両雄相並び立たず、両者は幾度となく軍を発し、激しい戦いを演じた。
甲斐の武田信玄の旗印が「風林火山」であったのに対し、越後の上杉謙信は北方の守護神(軍神)であった毘沙門天から採った「毘」をその旗印にあてた。そして謙信自らは「毘沙門天の化身」であると信じていたのである。
信仰心と正義感に溢れ、清廉潔白な人格であった謙信は、戦史上最も劇的と言われた「川中島の戦い」に出陣するにあたって、独り毘沙門堂にこもり戦勝を祈願した。

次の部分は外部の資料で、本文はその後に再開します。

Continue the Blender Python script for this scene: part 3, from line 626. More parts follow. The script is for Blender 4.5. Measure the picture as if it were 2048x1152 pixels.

・・・今度こそ、極悪人、信玄を討たせたまえ・・信玄は信濃の平和を乱し、実父、武田信虎を追放して家督を奪い、その義弟、諏訪頼重を殺し、その娘をてごめにし、信濃守護、小笠原長時や、北信濃領主、村上義清らを追い、信濃の大半を我がものにした・・
罪なき多くの人々が彼の欲望のために不幸になり、死んでいった・・小笠原や村上らは、我を頼り、我は正義のために信玄と戦い始めたが、いまだに信玄を滅ぼすことができない・・正しき者は、救われなければならず、壊れた秩序は取り戻さなければならない・・どうか、我に力をお貸しください・・我が軍に大勝利を、そして大悪人信玄に、何とぞ天誅を・・・
現実(実戦)の万物事象を制する羅針盤として、毘沙門天の神通力に倣った謙信であってみれば、従軍した士卒は、謙信の一挙手一投足の中に、毘沙門天の風姿と神威を観たに違いない。
畢竟。謙信の強さとは、一個の人間が発する強さではなく、その人間が、神に昇華(化身)したところから発する強さであったということができる。